People began filing through the lofty cathedral to light candles and view the small, simple coffin with rope handles which Tutu had said he wanted to avoid any ostentation or lavish expenditures. Many sat in the pews to pray and reflect on Tutu's life.

More than 2,000 people visited the cathedral on the first day of viewing on Thursday and on Friday the line stretched for more than a kilometre (nearly a mile). A requiem mass for Tutu will be held on New Year's Day before he is cremated and his remains placed in a columbarium in the cathedral.

“His work did not stop with the end of apartheid,” Lapsley said, in reference to South Africa's regime of racial oppression which Tutu prominently opposed and which ended in 1994 when South Africa held a democratic election.

“Archbishop Tutu bravely championed the equality of all people.
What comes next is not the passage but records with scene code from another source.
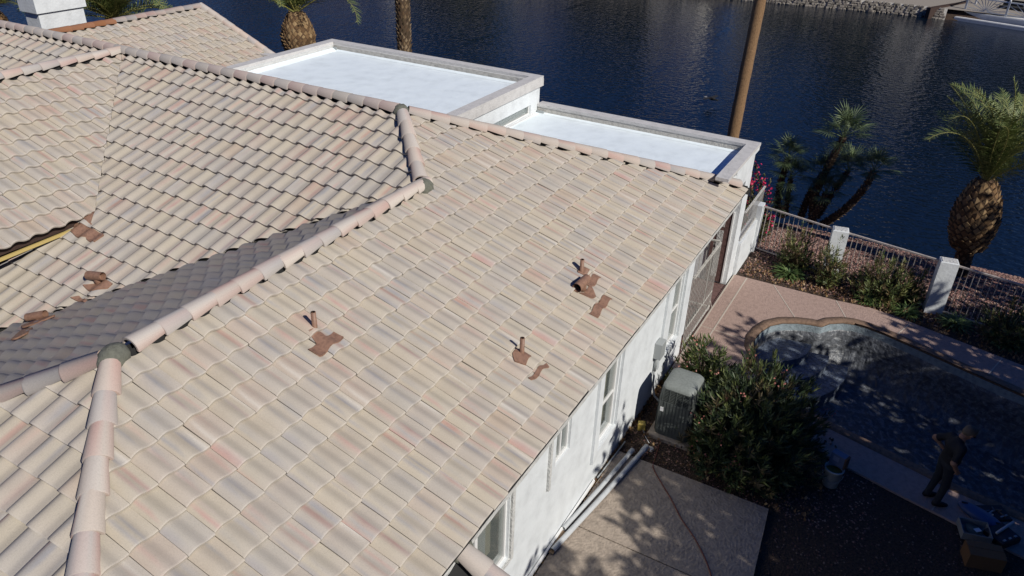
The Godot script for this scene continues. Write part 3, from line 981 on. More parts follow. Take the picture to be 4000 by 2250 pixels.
func ground_y(v: float, u: float, keep: PackedVector2Array) -> float:
	var y := -0.03
	if u > 8.2:
		var f := clampf((u - 8.2) / 5.4, 0.0, 1.0)
		y = -0.03 - 1.2 * f * f * (1.6 - 0.6 * f)
	if u > 13.2 + 0.25 * sin(v * 0.7): y -= (u - 13.2) * 0.35
	if u > 16: y = -2.6
	var shore := far_u(v)
	if u > shore - 1.0: y = -2.6 + (u - shore + 1.0) * 1.0
	if u > shore + 1.0: y = -0.55 + minf((u - shore - 1.0) * 0.09, 0.8)
	if v > 5.5 and v < 15.6 and u > 0.8 and u < 6.5 and Geometry2D.is_point_in_polygon(Vector2(v, u), keep): y = -2.4
	return y

func far_u(v: float) -> float:
	if v < 2.0: return 56.2 - clampf((2.0 - v) * 0.14, 0.0, 9.0)
	return 56.4

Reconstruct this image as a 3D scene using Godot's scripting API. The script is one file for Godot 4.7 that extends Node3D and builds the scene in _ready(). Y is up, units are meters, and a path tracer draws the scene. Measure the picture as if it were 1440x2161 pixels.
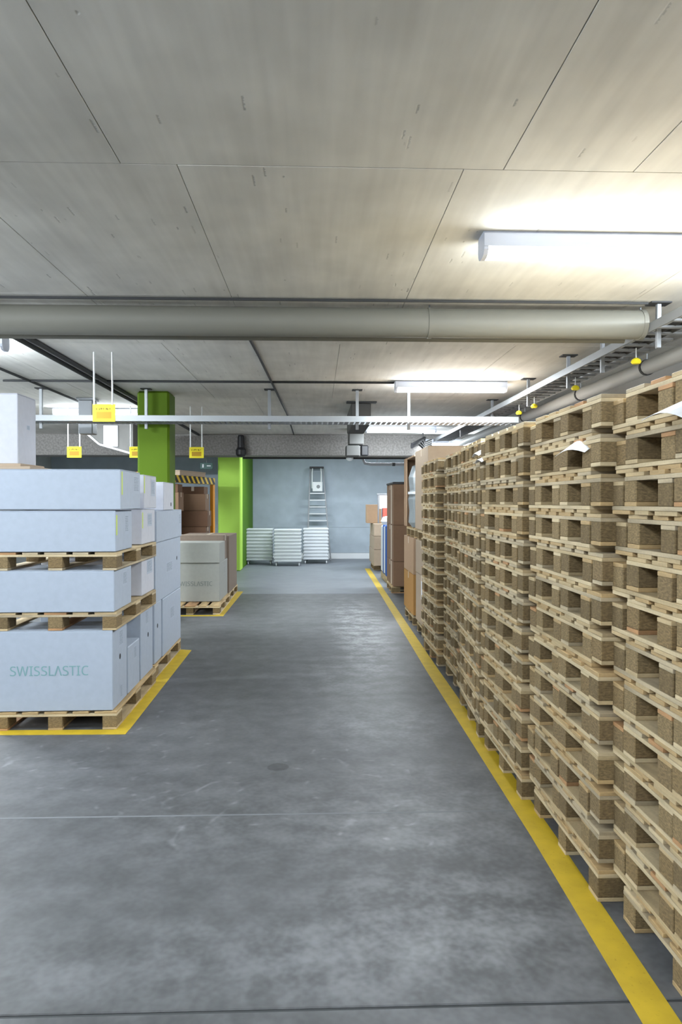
extends Node3D
# An underground store room: nested pallets on the right, white cartons on pallets on the left.
# World: x to the right, y up, the aisle runs towards -z. p(x, y, d) takes the distance d along the aisle.

const HC := 2.79            # ceiling height
const PW := 0.775           # pallet, along its stringers
const PL := 1.2             # pallet, along its deck boards
const BT := 0.0145          # board thickness
const PERIOD := 0.1445     # one nested pair of pallets
const BLK := 0.072         # block height
const PH := 0.1155          # whole pallet
const LAMP_COLOR := Color(0.93, 0.97, 1.0)
const LAMP_DOWN := 3.0      # light out of a lamp's underside
const LAMP_SIDE := 3.2      # light out of each long side
const ORD := ["first", "second", "third", "fourth", "fifth", "sixth", "seventh", "eighth", "ninth", "tenth", "eleventh", "twelfth", "thirteenth", "fourteenth", "fifteenth", "sixteenth", "seventeenth", "eighteenth", "nineteenth", "twentieth", "twenty-first", "twenty-second", "twenty-third", "twenty-fourth", "twenty-fifth"]

var rng := RandomNumberGenerator.new()
var used := {}
var boxes := {}
var M := {}
var wood_board := []
var wood_block := []


func p(x: float, y: float, d: float) -> Vector3:
	return Vector3(x, y, -d)


func _ready() -> void:
	rng.seed = 7
	set_view()
	make_materials()
	build_room()
	build_pallet_stacks()
	build_white_stack()
	build_second_stack()
	build_far_right()
	build_columns_and_beam()
	build_rack()
	build_trolleys()
	build_ladder()
	build_lamps()
	build_services()
	build_signs()
	build_markings()


func set_view() -> void:
	var cam := Camera3D.new()
	cam.name = "camera"
	cam.fov = 71.533
	cam.near = 0.05
	cam.far = 80.0
	cam.position = Vector3(0, 1.46, 0)
	cam.rotation_degrees = Vector3(-0.8212, -1.9855, 0)
	cam.current = true
	add_child(cam)
	var e := Environment.new()
	e.background_mode = Environment.BG_COLOR
	e.background_color = Color(0, 0, 0)
	e.tonemap_mode = Environment.TONE_MAPPER_LINEAR
	e.tonemap_exposure = 1.58
	e.sdfgi_enabled = true
	e.ssao_enabled = true
	e.ssil_enabled = true
	var w := WorldEnvironment.new()
	w.name = "environment"
	w.environment = e
	add_child(w)


# ---------------------------------------------------------------- naming

func numbered(called: String) -> String:
	if not used.has(called):
		used[called] = 0
		return called
	used[called] += 1
	return "%s_%03d" % [called, used[called]]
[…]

He transformed the church by bringing women into the clergy. He championed the LGBTQ community, for whom he is a hero all over the world,” said Lapsley, Canon of Healing at the cathedral.

An anti-apartheid activist priest whose hands and one eye were blown off by a letter bomb sent by South African agents in 1994, Lapsley said Tutu helped him find reconciliation and a new role in the church.

One of the first women priests ordained by Tutu, the Rev. Wilma Jakobsen, said Tutu radically changed South Africa's Anglican church.

“The face of the church has changed. It has women priests and women in positions of leadership. It has people of all colours. Our church welcomes LGBTQ people. That's all thanks to the leadership of Archbishop Tutu,” said Jakobsen, who served as Tutu's personal chaplain when he was archbishop.

At the height of apartheid, Tutu mixed all races in the church, said Jakobsen.

“I was intentionally placed in Mitchells Plain and other white priests were intentionally put in Black communities. And Black priests were intentionally placed in white communities,” said Jakobsen. “Archbishop Tutu did not wait for approval to do that, he just did it. It was a direct challenge to the apartheid regime.”

Among those viewing Tutu's casket Friday was Mohamed De Bruyn.

After the viewing Friday, Tutu's body will remain alone overnight in the cathedral, “a place that he loved,” according to a statement from Archbishop of Cape Town Thabo Makgoba.

The cathedral, the Anglican church's oldest in southern Africa, dating back to 1847, shows the changes encouraged by Tutu. The Crypt Memory and Witness Center has public education programs to encourage healing and social justice.